Closer to home, the senior senator from Illinois has gone on record encouraging the junior senator from Illinois to toss his hat into the presidential ring. The Chicago Tribune ran a speculative piece on a Barack Obama candidacy, and Chris Wallace asked Dick Durbin about it on FOX News Sunday:
DURBIN: I will tell you this. You have to witness Senator Barack Obama in my state of Illinois, from southern Illinois through the Chicago suburbs, into the city, and across the United States to understand that this man brings something special to American politics.
He connects with people better than anyone I've ever seen. He is the number one person sought after to speak at Democratic events across the United States of America. I think he has dramatic potential to unite this country, both red and blue. And yes, I'm encouraging him. But ultimately, it's his personal decision with his wife and...
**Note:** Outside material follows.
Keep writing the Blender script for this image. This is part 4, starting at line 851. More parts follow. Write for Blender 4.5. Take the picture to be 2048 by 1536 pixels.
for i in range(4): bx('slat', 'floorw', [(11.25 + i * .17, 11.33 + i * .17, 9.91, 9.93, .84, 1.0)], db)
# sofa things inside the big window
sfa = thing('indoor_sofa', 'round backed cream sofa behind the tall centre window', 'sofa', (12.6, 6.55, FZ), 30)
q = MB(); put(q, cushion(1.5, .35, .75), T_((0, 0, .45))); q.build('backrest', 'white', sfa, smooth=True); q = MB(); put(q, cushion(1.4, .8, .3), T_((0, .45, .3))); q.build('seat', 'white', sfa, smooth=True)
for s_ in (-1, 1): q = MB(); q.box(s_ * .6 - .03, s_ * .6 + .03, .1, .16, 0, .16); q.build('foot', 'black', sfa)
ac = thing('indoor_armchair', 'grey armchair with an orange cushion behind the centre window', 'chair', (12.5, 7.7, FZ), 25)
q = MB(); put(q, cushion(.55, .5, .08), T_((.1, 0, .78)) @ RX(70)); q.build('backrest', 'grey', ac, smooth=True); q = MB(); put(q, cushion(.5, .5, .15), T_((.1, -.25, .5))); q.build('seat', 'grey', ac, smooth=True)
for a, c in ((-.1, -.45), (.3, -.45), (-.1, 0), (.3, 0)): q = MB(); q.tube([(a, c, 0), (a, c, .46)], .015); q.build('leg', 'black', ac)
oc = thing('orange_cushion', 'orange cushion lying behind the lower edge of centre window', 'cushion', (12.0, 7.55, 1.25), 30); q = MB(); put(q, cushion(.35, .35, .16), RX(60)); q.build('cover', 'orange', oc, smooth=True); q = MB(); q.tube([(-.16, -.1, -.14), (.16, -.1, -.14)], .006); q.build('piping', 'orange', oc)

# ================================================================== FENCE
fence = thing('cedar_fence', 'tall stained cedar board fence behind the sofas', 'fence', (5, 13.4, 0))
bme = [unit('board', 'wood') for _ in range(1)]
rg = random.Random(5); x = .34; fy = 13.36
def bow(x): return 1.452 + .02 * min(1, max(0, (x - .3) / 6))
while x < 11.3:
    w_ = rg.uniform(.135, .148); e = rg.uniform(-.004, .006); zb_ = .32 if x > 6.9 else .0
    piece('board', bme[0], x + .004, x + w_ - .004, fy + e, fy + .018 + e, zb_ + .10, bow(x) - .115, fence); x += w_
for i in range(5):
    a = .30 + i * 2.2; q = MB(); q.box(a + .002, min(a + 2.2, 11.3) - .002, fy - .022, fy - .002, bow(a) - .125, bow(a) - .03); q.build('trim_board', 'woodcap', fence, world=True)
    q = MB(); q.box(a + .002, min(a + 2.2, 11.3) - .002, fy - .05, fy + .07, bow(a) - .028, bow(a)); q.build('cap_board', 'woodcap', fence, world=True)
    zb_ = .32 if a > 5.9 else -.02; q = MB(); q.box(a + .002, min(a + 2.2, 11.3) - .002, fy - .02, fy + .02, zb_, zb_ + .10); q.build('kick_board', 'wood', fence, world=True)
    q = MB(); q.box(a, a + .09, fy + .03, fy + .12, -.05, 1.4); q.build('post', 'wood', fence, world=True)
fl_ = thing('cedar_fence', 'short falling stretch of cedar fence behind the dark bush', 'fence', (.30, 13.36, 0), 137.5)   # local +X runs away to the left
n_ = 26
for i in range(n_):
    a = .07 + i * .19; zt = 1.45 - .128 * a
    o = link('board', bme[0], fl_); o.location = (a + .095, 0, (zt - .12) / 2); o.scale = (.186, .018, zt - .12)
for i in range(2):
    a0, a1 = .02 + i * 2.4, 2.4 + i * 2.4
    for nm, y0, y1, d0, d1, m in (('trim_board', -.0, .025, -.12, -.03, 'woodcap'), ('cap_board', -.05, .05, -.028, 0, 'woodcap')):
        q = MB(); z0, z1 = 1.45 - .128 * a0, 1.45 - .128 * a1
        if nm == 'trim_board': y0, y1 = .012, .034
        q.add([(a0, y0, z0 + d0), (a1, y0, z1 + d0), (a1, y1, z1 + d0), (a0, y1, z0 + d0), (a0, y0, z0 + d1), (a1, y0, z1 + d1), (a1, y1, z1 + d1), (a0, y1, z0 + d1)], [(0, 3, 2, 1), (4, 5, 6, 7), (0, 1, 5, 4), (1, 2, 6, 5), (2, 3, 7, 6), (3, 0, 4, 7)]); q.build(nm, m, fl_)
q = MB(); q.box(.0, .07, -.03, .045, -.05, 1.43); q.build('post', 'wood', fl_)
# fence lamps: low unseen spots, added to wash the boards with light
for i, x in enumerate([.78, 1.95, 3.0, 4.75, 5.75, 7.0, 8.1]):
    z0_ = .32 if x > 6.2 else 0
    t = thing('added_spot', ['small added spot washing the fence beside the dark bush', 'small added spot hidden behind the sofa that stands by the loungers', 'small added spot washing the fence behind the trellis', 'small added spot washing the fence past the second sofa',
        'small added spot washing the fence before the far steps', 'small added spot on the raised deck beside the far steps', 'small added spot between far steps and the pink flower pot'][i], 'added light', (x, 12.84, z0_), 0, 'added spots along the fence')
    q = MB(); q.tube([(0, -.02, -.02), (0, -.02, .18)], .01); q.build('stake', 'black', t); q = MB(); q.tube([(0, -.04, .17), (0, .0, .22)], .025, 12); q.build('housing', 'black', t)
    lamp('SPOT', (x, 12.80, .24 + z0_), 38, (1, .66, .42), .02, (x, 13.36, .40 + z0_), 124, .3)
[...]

WALLACE: You're encouraging him. As the number-two Democrat in the Senate, you're saying you would like to see him run for president.
DURBIN: I can tell you that I've sat down with him and said you ought to look at this long and hard. I know many people are saying wait, and he may decide to wait. But he ought to take a hard look at it.
WALLACE: Would you endorse him if he did run?
DURBIN: Well, let me tell you, Barack Obama is my closest colleague in the United States Senate. We've worked together on everything for the state of Illinois. And if he makes a plan to move forward, I'm going to be at his side.
At this point, more than twenty-nine months before the next presidential election, all of this is just fun speculation. Whatever happens in the mid-term elections this fall has the possibility of turning anything we're thinking about today completely on its head. But it's a long weekend--why not indulge in some foolish guessing games.